El arte mata. Literalmente
Allá donde voy peroro: arte y literatura nos dejan marcas, nos escriben el cuerpo y, recíprocamente, nuestro cuerpo está en la fuerza que hacemos con el lápiz sobre los papelitos
Allá donde voy mantengo que, para leer y escribir desde un prisma en el que lo ético y lo estético se fundan, conviene adoptar una actitud intrépida. “¡Curiosidad! ¡Nada de adocenamiento! ¡Un estilo que interrogue, desdiga, descascarille el lugar común! ¡Exponerse a sentir cómo el cuerpo muta en el acto de escribir y en el momento de leer!”. Sí, sí, sí. Creo en estas cosas, aunque acaso deberíamos rebajar la grandilocuencia. O no. A lo mejor la ligereza está sobrevalorada. “Lo perfecto es enemigo de lo bueno”.
Dicen que Sergio Algora, cantante de El Niño Gusano, excelente letrista, se apropiaba de la sentencia volteriana. Lo vi en Champán para todos, documental de Lola Lapaz. No sé si estoy de acuerdo con la consigna o si, cuando eres joven, te curten la autoexigencia, la avidez de conocimiento y expresión, la premisa posible de perfección y originalidad; luego, en la vejez, desde el poso desencantado y alegre —imprescindible— de lo aprendido, puedes ir soltándote, siendo más sinvergüenza e irreverente. Me gusta la desubicación, contradecir el tópico: juventud letraherida; vejez transgresora y traviesa.

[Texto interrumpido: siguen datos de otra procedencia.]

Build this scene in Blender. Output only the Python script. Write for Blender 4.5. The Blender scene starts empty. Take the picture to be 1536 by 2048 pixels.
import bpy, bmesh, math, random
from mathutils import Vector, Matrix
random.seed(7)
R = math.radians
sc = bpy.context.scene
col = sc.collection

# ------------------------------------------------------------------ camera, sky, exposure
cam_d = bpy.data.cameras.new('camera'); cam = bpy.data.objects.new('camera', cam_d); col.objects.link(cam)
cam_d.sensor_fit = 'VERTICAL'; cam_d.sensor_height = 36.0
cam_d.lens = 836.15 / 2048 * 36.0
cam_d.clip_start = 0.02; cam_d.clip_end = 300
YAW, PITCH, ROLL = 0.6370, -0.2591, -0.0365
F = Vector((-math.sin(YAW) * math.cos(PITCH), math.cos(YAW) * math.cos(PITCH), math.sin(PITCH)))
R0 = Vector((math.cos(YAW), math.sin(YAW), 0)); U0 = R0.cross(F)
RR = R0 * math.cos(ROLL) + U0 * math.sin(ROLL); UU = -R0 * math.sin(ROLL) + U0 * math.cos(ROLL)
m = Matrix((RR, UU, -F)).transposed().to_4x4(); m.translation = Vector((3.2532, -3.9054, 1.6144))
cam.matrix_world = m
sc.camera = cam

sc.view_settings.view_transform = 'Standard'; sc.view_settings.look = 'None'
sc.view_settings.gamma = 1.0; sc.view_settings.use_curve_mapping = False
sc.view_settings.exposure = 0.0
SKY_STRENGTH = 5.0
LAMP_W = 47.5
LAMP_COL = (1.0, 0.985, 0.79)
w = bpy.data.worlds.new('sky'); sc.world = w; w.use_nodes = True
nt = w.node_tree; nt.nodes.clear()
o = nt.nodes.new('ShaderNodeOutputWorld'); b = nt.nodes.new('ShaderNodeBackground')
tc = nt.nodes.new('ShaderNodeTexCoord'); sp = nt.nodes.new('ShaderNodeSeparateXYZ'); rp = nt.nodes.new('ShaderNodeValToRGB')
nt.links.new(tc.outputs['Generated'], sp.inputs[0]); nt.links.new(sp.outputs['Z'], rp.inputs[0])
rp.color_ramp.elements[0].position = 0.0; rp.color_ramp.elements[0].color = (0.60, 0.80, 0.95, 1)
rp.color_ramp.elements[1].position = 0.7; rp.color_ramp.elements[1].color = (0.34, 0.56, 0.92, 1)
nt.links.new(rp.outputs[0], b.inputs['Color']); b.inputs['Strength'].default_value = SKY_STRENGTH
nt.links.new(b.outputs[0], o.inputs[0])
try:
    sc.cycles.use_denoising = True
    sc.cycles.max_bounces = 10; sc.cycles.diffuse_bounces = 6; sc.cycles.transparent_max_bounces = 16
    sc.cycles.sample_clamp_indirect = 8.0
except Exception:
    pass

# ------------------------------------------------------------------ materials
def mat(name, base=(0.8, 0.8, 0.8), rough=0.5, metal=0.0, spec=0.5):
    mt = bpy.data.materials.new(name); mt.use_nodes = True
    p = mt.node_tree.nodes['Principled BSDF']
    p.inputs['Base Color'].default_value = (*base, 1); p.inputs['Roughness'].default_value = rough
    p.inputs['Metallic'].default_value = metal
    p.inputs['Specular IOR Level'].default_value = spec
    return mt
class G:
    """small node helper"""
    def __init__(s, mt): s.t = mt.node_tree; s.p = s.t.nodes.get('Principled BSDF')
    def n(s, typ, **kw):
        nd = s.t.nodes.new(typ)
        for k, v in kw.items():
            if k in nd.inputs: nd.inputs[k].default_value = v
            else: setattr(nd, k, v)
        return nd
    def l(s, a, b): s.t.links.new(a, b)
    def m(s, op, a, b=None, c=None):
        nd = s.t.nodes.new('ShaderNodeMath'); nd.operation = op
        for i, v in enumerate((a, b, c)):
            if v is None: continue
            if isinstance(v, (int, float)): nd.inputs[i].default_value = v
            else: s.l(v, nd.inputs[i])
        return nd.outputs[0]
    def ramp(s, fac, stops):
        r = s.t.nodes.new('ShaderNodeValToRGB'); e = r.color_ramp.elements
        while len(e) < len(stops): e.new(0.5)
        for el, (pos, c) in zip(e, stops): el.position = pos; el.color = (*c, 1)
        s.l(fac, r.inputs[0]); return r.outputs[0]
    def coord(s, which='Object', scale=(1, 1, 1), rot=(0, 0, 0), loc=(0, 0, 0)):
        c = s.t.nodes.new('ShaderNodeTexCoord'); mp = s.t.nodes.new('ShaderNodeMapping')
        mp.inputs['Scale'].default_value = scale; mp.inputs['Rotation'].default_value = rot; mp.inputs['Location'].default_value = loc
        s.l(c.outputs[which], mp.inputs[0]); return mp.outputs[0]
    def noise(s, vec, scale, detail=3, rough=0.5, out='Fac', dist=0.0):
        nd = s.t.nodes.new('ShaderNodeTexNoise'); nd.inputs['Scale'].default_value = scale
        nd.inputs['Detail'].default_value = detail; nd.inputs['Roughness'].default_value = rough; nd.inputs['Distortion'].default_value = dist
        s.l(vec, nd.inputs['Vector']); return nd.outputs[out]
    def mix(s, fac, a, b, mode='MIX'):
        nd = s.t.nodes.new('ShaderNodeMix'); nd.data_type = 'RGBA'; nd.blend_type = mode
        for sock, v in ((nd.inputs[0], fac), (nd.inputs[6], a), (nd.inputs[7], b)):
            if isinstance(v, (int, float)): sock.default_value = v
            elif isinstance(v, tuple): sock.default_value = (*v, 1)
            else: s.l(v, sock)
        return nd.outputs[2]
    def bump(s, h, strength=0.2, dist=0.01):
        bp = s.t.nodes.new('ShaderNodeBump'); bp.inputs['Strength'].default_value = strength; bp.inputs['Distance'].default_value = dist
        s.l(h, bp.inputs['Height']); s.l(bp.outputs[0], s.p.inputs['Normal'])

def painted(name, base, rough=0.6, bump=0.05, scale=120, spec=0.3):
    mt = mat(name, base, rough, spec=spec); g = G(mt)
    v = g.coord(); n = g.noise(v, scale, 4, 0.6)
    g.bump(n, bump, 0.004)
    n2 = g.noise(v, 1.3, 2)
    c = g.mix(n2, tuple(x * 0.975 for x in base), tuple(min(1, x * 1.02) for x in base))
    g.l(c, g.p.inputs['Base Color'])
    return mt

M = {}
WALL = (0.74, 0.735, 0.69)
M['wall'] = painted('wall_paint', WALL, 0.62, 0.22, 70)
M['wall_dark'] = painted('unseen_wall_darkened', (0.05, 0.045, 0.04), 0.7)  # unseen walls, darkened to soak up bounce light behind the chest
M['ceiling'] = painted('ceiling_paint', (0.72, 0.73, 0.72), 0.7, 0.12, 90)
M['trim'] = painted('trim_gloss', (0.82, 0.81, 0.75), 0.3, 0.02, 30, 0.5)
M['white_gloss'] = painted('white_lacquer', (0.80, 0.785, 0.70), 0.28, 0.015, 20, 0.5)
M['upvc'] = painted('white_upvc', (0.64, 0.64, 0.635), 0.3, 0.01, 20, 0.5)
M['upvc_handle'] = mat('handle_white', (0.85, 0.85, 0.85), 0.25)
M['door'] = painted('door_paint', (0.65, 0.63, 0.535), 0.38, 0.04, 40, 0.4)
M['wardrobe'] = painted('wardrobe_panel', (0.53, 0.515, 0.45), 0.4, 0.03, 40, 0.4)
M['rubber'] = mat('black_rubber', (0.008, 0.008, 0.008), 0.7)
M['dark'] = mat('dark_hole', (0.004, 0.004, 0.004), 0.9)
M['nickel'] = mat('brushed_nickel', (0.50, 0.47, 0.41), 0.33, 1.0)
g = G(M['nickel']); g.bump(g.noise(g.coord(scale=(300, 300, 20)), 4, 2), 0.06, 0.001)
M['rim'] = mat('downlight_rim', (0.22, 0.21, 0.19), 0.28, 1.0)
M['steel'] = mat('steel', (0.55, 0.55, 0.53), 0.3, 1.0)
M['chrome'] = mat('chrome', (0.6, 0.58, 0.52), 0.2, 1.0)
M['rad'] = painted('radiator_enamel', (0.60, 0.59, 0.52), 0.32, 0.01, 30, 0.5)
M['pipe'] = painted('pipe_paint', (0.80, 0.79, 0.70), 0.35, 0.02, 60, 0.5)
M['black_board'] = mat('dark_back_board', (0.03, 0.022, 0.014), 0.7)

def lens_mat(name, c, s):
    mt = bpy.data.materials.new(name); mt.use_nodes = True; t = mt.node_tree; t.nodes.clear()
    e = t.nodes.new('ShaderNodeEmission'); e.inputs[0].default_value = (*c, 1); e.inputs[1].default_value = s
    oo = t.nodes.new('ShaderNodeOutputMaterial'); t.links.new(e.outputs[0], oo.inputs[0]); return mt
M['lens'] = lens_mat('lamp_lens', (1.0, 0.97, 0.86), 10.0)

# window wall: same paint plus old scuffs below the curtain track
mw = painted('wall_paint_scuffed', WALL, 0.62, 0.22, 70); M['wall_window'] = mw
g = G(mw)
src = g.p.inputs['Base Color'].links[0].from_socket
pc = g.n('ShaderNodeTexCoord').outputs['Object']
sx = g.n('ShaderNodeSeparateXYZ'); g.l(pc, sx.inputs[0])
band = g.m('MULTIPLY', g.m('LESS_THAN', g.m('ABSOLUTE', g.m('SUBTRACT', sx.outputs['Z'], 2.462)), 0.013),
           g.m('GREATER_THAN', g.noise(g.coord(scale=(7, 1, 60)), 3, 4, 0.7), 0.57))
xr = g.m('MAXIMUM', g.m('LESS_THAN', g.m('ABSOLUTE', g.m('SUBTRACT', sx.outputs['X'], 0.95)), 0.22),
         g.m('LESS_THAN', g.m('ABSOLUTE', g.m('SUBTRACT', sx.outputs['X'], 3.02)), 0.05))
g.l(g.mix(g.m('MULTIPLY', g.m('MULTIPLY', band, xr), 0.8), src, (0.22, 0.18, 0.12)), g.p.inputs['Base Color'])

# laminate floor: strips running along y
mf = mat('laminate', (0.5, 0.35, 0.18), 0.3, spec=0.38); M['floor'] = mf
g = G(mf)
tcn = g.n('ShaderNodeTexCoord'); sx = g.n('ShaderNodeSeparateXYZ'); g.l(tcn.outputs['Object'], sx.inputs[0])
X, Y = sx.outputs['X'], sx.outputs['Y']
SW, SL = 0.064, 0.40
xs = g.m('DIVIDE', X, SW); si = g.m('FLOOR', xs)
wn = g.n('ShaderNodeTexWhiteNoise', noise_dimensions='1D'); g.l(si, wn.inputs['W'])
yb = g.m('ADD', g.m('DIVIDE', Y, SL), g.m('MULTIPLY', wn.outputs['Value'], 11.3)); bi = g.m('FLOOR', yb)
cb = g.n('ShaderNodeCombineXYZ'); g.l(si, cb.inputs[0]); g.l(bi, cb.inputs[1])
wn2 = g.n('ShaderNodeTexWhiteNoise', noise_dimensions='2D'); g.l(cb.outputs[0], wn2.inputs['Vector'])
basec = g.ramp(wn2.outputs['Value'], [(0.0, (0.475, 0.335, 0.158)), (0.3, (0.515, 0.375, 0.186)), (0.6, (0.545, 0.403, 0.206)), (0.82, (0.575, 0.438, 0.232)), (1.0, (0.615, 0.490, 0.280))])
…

Andrés Pérez Perruca recrea los años de El Niño Gusano en su fabulosa Vida de un pollo blanquecino de piel fina. Aloma Rodríguez también escribió un bello libro, Los idiotas prefieren la montaña, sobre Algora. Soy una mujer culta y esta tarde corro a ver The Brutalist. He avisado a la familia y los bomberos porque estaré ilocalizable. Ir al cine a veces se convierte en un reto deportivo. Llevaré cantimplora.
Allá donde voy peroro: arte y literatura nos dejan marcas, nos escriben el cuerpo y, recíprocamente, nuestro cuerpo está en la fuerza que hacemos con el lápiz sobre los papelitos. En metáforas, y en sintaxis alambicadas o asmáticas: la sintaxis converge con la música, la música con la semántica, la semántica nace de y vuelve a la vida. Metabolizamos el arte y nuestra coloratura cerebral —plasticidad, aclararían fuentes expertas— se apaga o enriquece en función del estímulo externo. Me creo todas estas cosas y las rezo más que al niño Jesús. Pero las digo en sentido figurado.
Lo matizo, porque el otro día mi padre entró en una galería y, nada más cruzar el umbral, el encargado le hizo una pregunta: “¿No llevará usted un marcapasos?”. Mi padre dio un saltito —un saltito dentro de sus posibilidades-: “Llevo un stent”. El encargado siguió con advertencias que transcribo no literalmente porque literalidad y modos de conversar en la narrativa no coinciden ni siquiera en las “novelas-magnetofón”: lo coloquial es un artificio y los bañistas del Jarama no hablaban ni de coña como en la novela de Ferlosio. Que se lo pregunten a especialistas en análisis de la conversación. Así pues, dijo aproximadamente el encargado: “Esta obra se sostiene en el aire a través de un sistema de imanes que puede interferir en el funcionamiento de los artefactos cardiacos”. Sabíamos que el arte se nos quedaba en el cuerpo, pero no hasta ese punto.
Ahora entiendo por qué ciertos montajes de La Fura dels Baus me hacían añorar las butacas del teatro burgués. “La poesía es un arma cargada de futuro” es un verso que nos vuela la coloratura cerebral sin que la página dispare un perdigón. Solo palabras. En El nombre de la rosa, Eco juega con los peligros de la cultura, transformando en veneno de verdad el veneno de ideas y formas del arte. Berengario la espicha, pero aquí seguimos indemnes pasando la página. Aunque no sé yo cómo andarán mis riñones tras el metraje de The Brutalist y desde luego mi padre volvió a casa muy asustado.